▸ **INSTRUCTIONS FOR THE TASK**
Quote the records exactly, starting at the first line and stopping after the line with "5.5, color: new"; skip the pictures.
----
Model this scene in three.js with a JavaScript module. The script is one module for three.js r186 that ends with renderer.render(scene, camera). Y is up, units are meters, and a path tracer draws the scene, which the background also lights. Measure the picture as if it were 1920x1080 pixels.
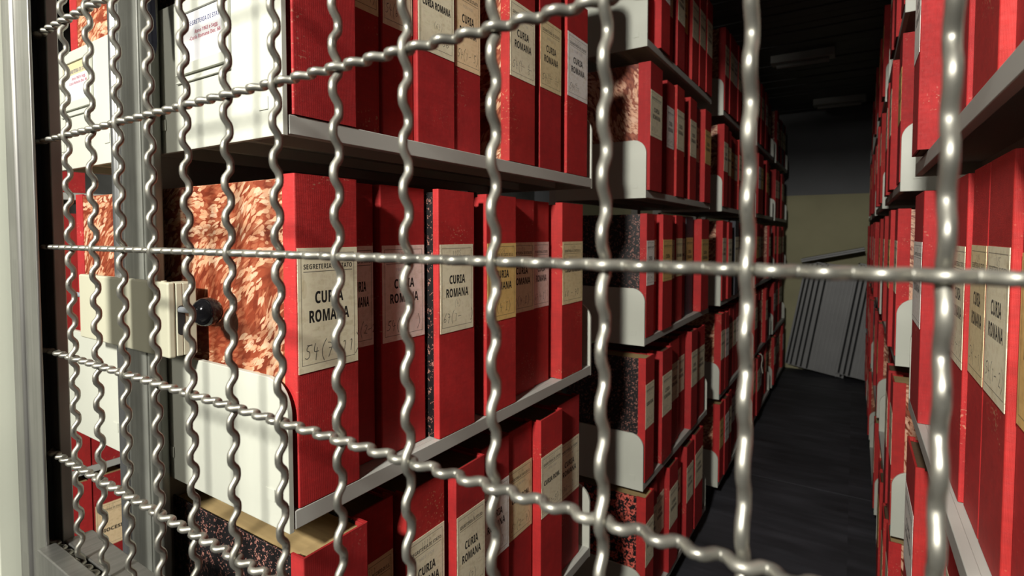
import * as THREE from 'three';
import { RoundedBoxGeometry } from 'three/addons/geometries/RoundedBoxGeometry.js';
import { mergeGeometries } from 'three/addons/utils/BufferGeometryUtils.js';

// ---------------------------------------------------------------- camera, light, exposure
// x runs along the mesh gate, -z down the aisle, y up; the origin is the photographer's eye, 1.22 m over the floor.
const scene = new THREE.Scene();
scene.background = new THREE.Color(0x000000);
const camera = new THREE.PerspectiveCamera(2 * Math.atan(540 / 1005) * 180 / Math.PI, 16 / 9, 0.02, 40);
camera.rotation.order = 'YXZ';
camera.rotation.set(-2.28 * Math.PI / 180, 32.61 * Math.PI / 180, 0);
camera.setViewOffset(1920, 1080, 0, 60, 1920, 1080);       // the photograph is cropped a little below the lens axis
camera.focus = 0.62;
camera.userData.fStop = 9;
scene.add(camera);
const renderer = new THREE.WebGLRenderer({ antialias: true });
renderer.toneMapping = THREE.LinearToneMapping;
renderer.toneMappingExposure = 1.0;
renderer.shadowMap.enabled = true;
const LAMP = { at: [-0.16, 0.94, 1.3], aim: [-0.55, -0.1, -0.7], power: 33, color: new THREE.Color(1.0, 0.975, 0.9) };
const FILL = { at: [-1.45, 0.75, 1.6], power: 5.5, color: new THREE.Color(1.0, 0.96, 0.86) };

// ---------------------------------------------------------------- helpers
let seed = 20240;
const rnd = () => { seed = (seed * 1664525 + 1013904223) >>> 0; return seed / 4294967296; };
const rr = (a, b) => a + (b - a) * rnd();
const pick = (a) => a[Math.floor(rnd() * a.length)];
const used = {};
function numbered(name) {
  used[name] = (used[name] || 0) + 1;
  return used[name] === 1 ? name : `${name}_${String(used[name] - 1).padStart(3, '0')}`;
}
function metric(g, du = 0, dv = 0) {                        // uv in metres, from the side each vertex faces
  g.computeBoundingBox();
  const p = g.attributes.position, n = g.attributes.normal, uv = new Float32Array(p.count * 2);
  for (let i = 0; i < p.count; i++) {
    const ax = Math.abs(n.getX(i)), ay = Math.abs(n.getY(i)), az = Math.abs(n.getZ(i));
    let u, v;
    if (ax >= ay && ax >= az) { u = p.getZ(i); v = p.getY(i); } else if (ay >= az) { u = p.getX(i); v = p.getZ(i); } else { u = p.getX(i); v = p.getY(i); }
    uv[2 * i] = u + du; uv[2 * i + 1] = v + dv;
  }
  g.setAttribute('uv', new THREE.BufferAttribute(uv, 2));
  return g;
}
function box(x0, x1, y0, y1, z0, z1, r = 0) {               // a box between two corners, edges rounded by r
  const w = Math.abs(x1 - x0), h = Math.abs(y1 - y0), d = Math.abs(z1 - z0);
  let g = r ? new RoundedBoxGeometry(w, h, d, 2, Math.min(r, w / 2.01, h / 2.01, d / 2.01)) : new THREE.BoxGeometry(w, h, d);
  if (g.index) g = g.toNonIndexed();
  g.translate((x0 + x1) / 2, (y0 + y1) / 2, (z0 + z1) / 2);
  return metric(g);
}
function cyl(a, b, r, seg = 16, r2 = r) {
  const A = new THREE.Vector3(...a), B = new THREE.Vector3(...b), d = B.clone().sub(A);
  const g = new THREE.CylinderGeometry(r2, r, d.length(), seg).toNonIndexed();
  g.applyQuaternion(new THREE.Quaternion().setFromUnitVectors(new THREE.Vector3(0, 1, 0), d.clone().normalize()));
  g.translate(...A.add(B).multiplyScalar(0.5).toArray());
  return metric(g);
}
function add(name, geos, mat, parent) {
  const list = [].concat(geos).map((g) => (g.index ? g.toNonIndexed() : g));
  const m = new THREE.Mesh(list.length > 1 ? mergeGeometries(list) : list[0], mat);
  m.castShadow = m.receiveShadow = true;
  m.name = parent ? name : numbered(name);
  (parent || scene).add(m);
  return m;
}
function tag(o, label, category, group) { o.userData.label = label; o.userData.category = category; if (group) o.userData.group = group; return o; }
function thing(name, label, category, pos = [0, 0, 0], group) {
  const o = new THREE.Group(); o.name = numbered(name); o.position.set(...pos); scene.add(o);
  return tag(o, label, category, group);
}
function struct(name, geos, mat) { const m = add(name, geos, mat); m.userData.kind = 'structure'; return m; }

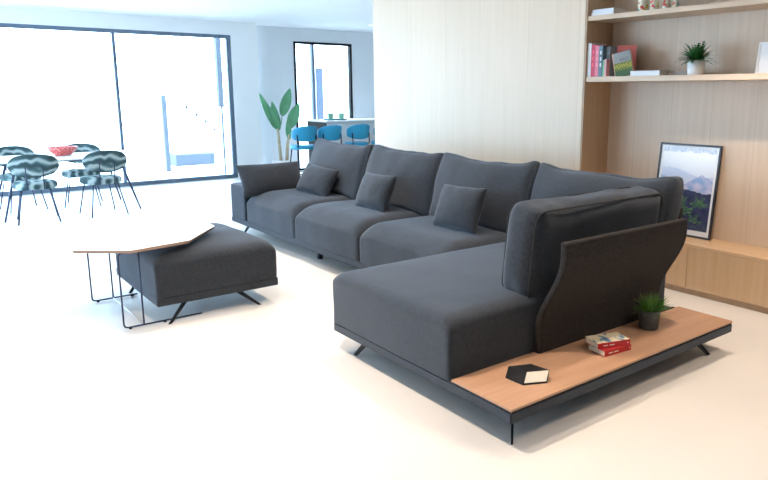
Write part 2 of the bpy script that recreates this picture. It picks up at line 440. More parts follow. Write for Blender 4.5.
# back cushions
def boxy(p, u, v, q): return p
bx = [(-7.02, -5.83), (-5.82, -4.69), (-4.68, -3.54), (-3.53, -2.36)]
for i, (a, c) in enumerate(bx):
    wd = c-a
    def shp(p, u, v, q, i=i):
        # top corners perk up, belly fuller low down
        p.y *= (1-.42*max(0, q)**2)*(1-.35*abs(u)**5)
        p.z += .030*u**4*max(0, q) - .014*(1-u*u)*max(0, q)
        p.y -= .035*(1-u*u)*(1-q*q)*(1 if v < 0 else .3)
        return p
    o = sp(cushion('back_cushion', (wd, .26, .58), .055, FAB, None, 0, .014, 24, ((a+c)/2, 3.765+.01*(i % 2), .765), (rad(-14), 0, rad([-1.5, .5, -.5, 0][i])), .012, 20+i, shp))
# side cushion
def shp2(p, u, v, q):
    p.x -= .015*(1-v*v)*(1-q*q)
    p.z += .015*v*v*max(0, q)
    return p
sc = sp(cushion('back_cushion', (.25, 1.17, .53), .085, FAB, None, 0, .018, 26, (-2.525, 3.145, .735), (0, rad(6), 0), .011, 31, shp2)); sc['label'] = 'side back cushion leaning on the panel above the oak platform'
def ring(x, hy, hz, r=.05):
    pts = []
    for cx_, cz_, a0 in ((hy-r, hz-r, 0), (-hy+r, hz-r, 90), (-hy+r, -hz+r, 180), (hy-r, -hz+r, 270)):
        for k in range(6):
            a = rad(a0+k*18); pts.append((x, cx_+r*math.cos(a), cz_+r*math.sin(a)))
    return pts+[pts[0]]
for x in (-.095, .108):
    t_ = tube('piping', ring(x, .574, .256, .075), .0045, PIPE, sc, 6)
# legs: splayed flat blades
def blade(name, top, foot, wid=.05, th=.010, m=BLACK):
    top, foot = Vector(top), Vector(foot); d = Vector((foot.x-top.x, foot.y-top.y, 0)).normalized()
    s = Vector((-d.y, d.x, 0))*th/2; bm = bmesh.new(); vs_ = []
    for p, w_ in ((top, wid), (foot, wid*.5)):
        for a in (-1, 1):
            for b_ in (-1, 1): vs_.append(bm.verts.new(p + d*a*w_/2 + s*b_))
    for q in ((0, 1, 3, 2), (4, 6, 7, 5), (0, 4, 5, 1), (2, 3, 7, 6), (0, 2, 6, 4), (1, 5, 7, 3)): bm.faces.new([vs_[i] for i in q])
    bmesh.ops.recalc_face_normals(bm, faces=bm.faces)
    return mesh_obj(name, bm, m)
for tp, ft in (((-2.14, 2.17), (-2.035, 2.065)), ((-3.27, 2.08), (-3.40, 2.065)), ((-2.06, 3.62), (-2.045, 3.78)), ((-7.20, 3.04), (-7.33, 3.01)),
               ((-7.20, 3.80), (-7.33, 3.86)), ((-4.75, 3.75), (-4.75, 3.88)), ((-3.3, 3.75), (-3.3, 3.88))):
    sp(blade('leg', (*tp, ZB+.005), (*ft, 0), .05, .011))
sp(lathe('support_foot', [(0, 0), (.028, 0), (.028, .02), (.018, .135), (0, .135)], BLACK, None, 14, (-5.72, 3.10, 0)))

# throw cushions, each its own thing
tag(pillow('arm_pillow', .74, .37, .21, FAB, None, 20, (-6.95, 3.20, .65), (rad(-26), 0, rad(90)), 3, .06, .42), 'dark oblong pillow leaning on the left arm of the sofa', 'pillow')
tag(pillow('throw_pillow', .53, .33, .17, FAB, None, 18, (-6.36, 3.44, .675), (rad(-30), rad(5), rad(8)), 5, .06), 'small square charcoal pillow on the leftmost sofa seat, beside the oblong one', 'pillow', 'small throw pillows on the sofa')
tag(pillow('throw_pillow', .50, .35, .18, FAB, None, 18, (-5.20, 3.41, .69), (rad(-24), rad(-1), rad(0)), 6, .06), 'small square charcoal pillow in the middle of the three small ones along the sofa', 'pillow', 'small throw pillows on the sofa')
tag(pillow('throw_pillow', .51, .36, .18, FAB, None, 18, (-3.98, 3.39, .705), (rad(-22), rad(-2), rad(0)), 7, .06), 'small square charcoal pillow on the sofa seat nearest the chaise', 'pillow', 'small throw pillows on the sofa')

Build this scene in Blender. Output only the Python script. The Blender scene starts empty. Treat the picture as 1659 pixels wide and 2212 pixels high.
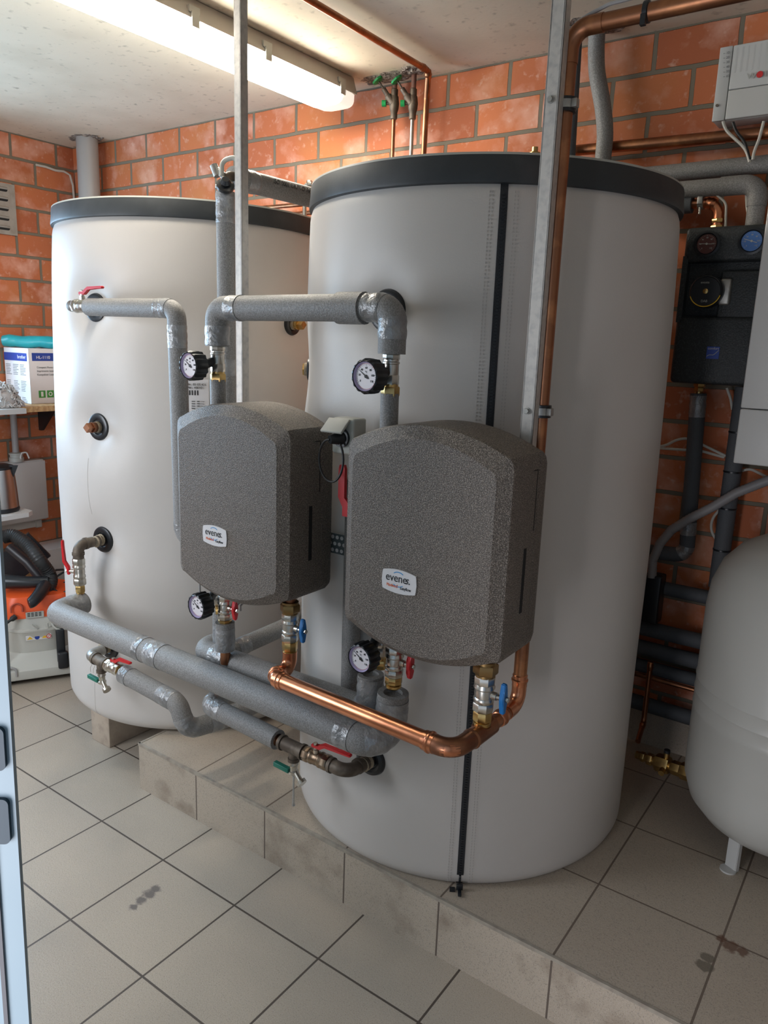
----
▸ **TASK RESULT**
Model this scene in three.js with a JavaScript module. The script is one module for three.js r186 that ends with renderer.render(scene, camera). Y is up, units are meters, and a path tracer draws the scene, which the background also lights. Measure the picture as if it were 1920x1080 pixels.
import * as THREE from 'three';
import { RoundedBoxGeometry } from 'three/addons/geometries/RoundedBoxGeometry.js';
import { mergeGeometries } from 'three/addons/utils/BufferGeometryUtils.js';

// ---------------------------------------------------------------- camera, light, exposure
// x runs along the mesh gate, -z down the aisle, y up; the origin is the photographer's eye, 1.22 m over the floor.
const scene = new THREE.Scene();
scene.background = new THREE.Color(0x000000);
const camera = new THREE.PerspectiveCamera(2 * Math.atan(540 / 1005) * 180 / Math.PI, 16 / 9, 0.02, 40);
camera.rotation.order = 'YXZ';
camera.rotation.set(-2.28 * Math.PI / 180, 32.61 * Math.PI / 180, 0);
camera.setViewOffset(1920, 1080, 0, 60, 1920, 1080);       // the photograph is cropped a little below the lens axis
camera.focus = 0.62;
camera.userData.fStop = 9;
scene.add(camera);
const renderer = new THREE.WebGLRenderer({ antialias: true });
renderer.toneMapping = THREE.LinearToneMapping;
renderer.toneMappingExposure = 1.0;
renderer.shadowMap.enabled = true;
const LAMP = { at: [-0.16, 0.94, 1.3], aim: [-0.55, -0.1, -0.7], power: 33, color: new THREE.Color(1.0, 0.975, 0.9) };
const FILL = { at: [-1.45, 0.75, 1.6], power: 5.5, color: new THREE.Color(1.0, 0.96, 0.86) };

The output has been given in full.